## AIM
Starting at the first line of the listing below, repeat each line exactly until the line containing "SC.camera = cam", which you include. Leave out pictures.

## DATASET SECTION
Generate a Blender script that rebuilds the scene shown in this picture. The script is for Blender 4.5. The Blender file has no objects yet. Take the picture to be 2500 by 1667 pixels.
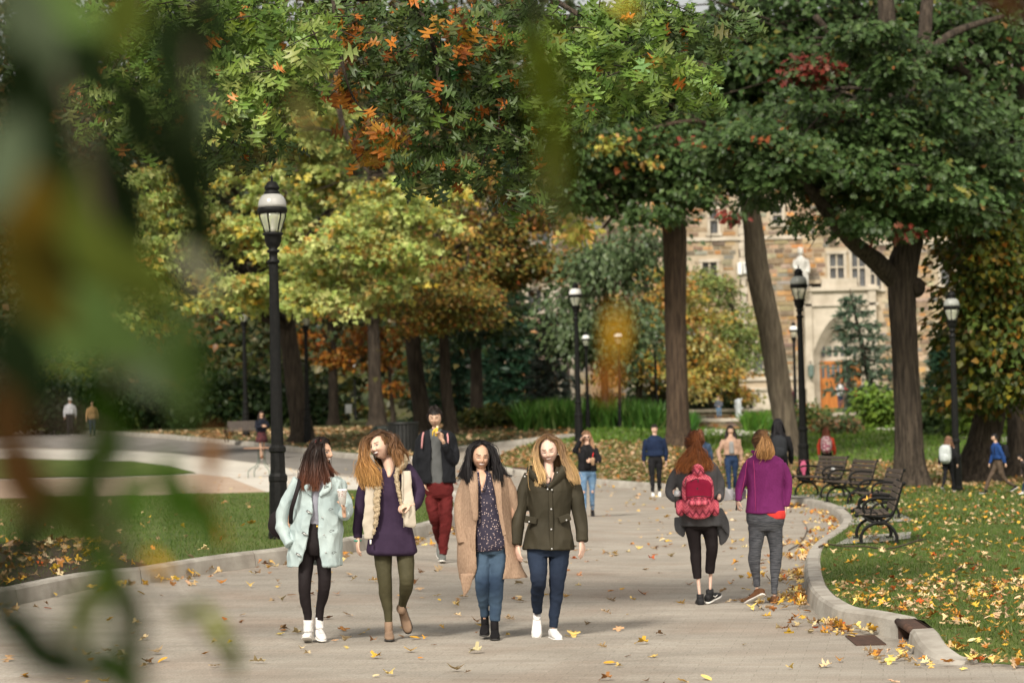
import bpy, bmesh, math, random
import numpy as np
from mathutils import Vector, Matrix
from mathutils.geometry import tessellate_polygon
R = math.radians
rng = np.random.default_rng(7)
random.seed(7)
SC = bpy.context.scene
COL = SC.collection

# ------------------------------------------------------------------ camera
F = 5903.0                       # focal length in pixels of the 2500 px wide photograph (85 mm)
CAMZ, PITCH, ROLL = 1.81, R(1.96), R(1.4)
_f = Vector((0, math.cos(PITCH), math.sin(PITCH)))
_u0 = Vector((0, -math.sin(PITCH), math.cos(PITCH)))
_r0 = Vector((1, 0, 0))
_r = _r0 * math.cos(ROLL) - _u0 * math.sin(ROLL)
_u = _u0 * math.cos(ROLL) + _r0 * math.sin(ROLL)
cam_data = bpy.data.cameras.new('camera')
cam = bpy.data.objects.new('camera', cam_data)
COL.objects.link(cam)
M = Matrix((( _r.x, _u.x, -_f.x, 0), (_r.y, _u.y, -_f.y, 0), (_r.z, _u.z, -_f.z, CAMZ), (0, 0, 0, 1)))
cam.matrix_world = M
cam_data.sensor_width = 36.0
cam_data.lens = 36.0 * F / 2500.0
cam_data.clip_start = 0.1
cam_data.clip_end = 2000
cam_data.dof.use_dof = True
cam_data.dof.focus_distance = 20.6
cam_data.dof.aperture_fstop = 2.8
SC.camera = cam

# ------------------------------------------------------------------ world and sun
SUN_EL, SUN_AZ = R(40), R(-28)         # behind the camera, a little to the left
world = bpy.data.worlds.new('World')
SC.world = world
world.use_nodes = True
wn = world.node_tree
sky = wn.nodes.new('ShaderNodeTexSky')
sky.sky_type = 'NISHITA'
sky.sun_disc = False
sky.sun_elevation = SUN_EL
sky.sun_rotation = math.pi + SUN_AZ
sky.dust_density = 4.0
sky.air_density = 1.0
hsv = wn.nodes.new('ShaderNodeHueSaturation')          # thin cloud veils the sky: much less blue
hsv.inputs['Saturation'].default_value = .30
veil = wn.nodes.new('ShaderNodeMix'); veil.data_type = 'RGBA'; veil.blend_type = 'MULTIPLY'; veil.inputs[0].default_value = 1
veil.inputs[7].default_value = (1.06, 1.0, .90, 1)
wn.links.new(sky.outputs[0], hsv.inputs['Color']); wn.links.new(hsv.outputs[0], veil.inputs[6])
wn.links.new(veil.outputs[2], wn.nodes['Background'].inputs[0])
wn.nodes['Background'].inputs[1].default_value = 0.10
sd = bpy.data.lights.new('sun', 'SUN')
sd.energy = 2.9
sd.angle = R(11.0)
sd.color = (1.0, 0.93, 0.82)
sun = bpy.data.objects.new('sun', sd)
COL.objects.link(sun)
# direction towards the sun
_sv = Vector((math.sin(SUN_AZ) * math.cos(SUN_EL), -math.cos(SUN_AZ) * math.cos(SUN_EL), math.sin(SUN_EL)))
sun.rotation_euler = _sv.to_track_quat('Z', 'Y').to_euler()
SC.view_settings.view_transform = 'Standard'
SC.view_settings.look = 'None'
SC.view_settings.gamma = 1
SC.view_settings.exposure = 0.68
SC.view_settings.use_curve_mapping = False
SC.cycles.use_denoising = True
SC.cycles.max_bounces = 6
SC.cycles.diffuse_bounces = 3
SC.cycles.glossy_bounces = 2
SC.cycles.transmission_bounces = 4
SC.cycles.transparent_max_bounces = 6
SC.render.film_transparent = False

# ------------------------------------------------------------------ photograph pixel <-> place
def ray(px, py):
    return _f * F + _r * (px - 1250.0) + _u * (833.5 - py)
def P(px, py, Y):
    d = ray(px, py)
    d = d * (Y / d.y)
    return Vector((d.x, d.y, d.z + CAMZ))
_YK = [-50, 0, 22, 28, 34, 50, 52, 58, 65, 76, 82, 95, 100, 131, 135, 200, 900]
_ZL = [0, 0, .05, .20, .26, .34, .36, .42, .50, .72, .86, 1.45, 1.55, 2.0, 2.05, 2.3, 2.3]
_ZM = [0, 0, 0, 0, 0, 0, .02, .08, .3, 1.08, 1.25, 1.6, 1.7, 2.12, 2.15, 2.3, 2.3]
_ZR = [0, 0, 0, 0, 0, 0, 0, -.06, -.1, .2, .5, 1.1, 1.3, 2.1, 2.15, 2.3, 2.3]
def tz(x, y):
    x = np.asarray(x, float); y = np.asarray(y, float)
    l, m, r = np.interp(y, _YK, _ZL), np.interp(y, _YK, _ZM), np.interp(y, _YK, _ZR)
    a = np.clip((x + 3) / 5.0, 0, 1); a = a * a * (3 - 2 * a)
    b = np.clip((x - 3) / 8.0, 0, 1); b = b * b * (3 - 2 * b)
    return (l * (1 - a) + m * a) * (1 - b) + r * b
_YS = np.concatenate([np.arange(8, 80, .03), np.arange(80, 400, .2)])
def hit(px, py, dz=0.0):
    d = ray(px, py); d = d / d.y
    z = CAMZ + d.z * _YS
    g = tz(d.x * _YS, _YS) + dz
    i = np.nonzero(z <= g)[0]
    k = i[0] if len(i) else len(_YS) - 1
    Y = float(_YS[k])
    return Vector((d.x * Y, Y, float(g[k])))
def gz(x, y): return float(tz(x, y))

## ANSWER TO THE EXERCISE
Generate a Blender script that rebuilds the scene shown in this picture. The script is for Blender 4.5. The Blender file has no objects yet. Take the picture to be 2500 by 1667 pixels.
import bpy, bmesh, math, random
import numpy as np
from mathutils import Vector, Matrix
from mathutils.geometry import tessellate_polygon
R = math.radians
rng = np.random.default_rng(7)
random.seed(7)
SC = bpy.context.scene
COL = SC.collection

# ------------------------------------------------------------------ camera
F = 5903.0                       # focal length in pixels of the 2500 px wide photograph (85 mm)
CAMZ, PITCH, ROLL = 1.81, R(1.96), R(1.4)
_f = Vector((0, math.cos(PITCH), math.sin(PITCH)))
_u0 = Vector((0, -math.sin(PITCH), math.cos(PITCH)))
_r0 = Vector((1, 0, 0))
_r = _r0 * math.cos(ROLL) - _u0 * math.sin(ROLL)
_u = _u0 * math.cos(ROLL) + _r0 * math.sin(ROLL)
cam_data = bpy.data.cameras.new('camera')
cam = bpy.data.objects.new('camera', cam_data)
COL.objects.link(cam)
M = Matrix((( _r.x, _u.x, -_f.x, 0), (_r.y, _u.y, -_f.y, 0), (_r.z, _u.z, -_f.z, CAMZ), (0, 0, 0, 1)))
cam.matrix_world = M
cam_data.sensor_width = 36.0
cam_data.lens = 36.0 * F / 2500.0
cam_data.clip_start = 0.1
cam_data.clip_end = 2000
cam_data.dof.use_dof = True
cam_data.dof.focus_distance = 20.6
cam_data.dof.aperture_fstop = 2.8
SC.camera = cam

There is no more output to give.